Abstract

Nikpour’s article explores the emergence of new iterations of Islamic universalism in the mid-twentieth century by examining two important 1960s texts that are rarely if ever discussed in the same context: The Autobiography of Malcolm X and a travelogue titled Khasi Dar Miqhat (Lost in the Crowd) by Iranian intellectual Jalal al-e Ahmad. Malcolm X’s famous autobiography was published in 1965, just a few months after both he and Al-e Ahmad had returned to Iran from the hajj trip that is narrated in the 1966 Khasi Dar Mighat. Nikpour argues that these hajj texts signal a new political and ethical imaginary of the anticolonial era. Malcolm X and Jalal Al-e Ahmad were both political thinkers whose lives were marked by restless intellectual and political exploration.

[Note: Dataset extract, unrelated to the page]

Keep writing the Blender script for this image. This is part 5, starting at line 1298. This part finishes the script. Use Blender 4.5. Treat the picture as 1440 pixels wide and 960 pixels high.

Though both men had worldly concerns, they are each more generally read from within the provincial national concerns found in American and Iranian studies respectively. Whereas Malcolm’s sudden death in 1965 is often interpreted as the tragic cutting short of his newfound ethical engagements, Al-e Ahmad’s abrupt death in 1969 is seen as minor footnote in the locomotive momentum of the Islamic ideology of the Islamic Republic he is said to have helped found with his writing. This essay asks whether it is possible to read the ethical horizons imagined by these political theorists without collapsing them into common tropes of black nationalism (for Malcolm) and linear precursors to the 1979 Iranian revolution (Al-e Ahmad).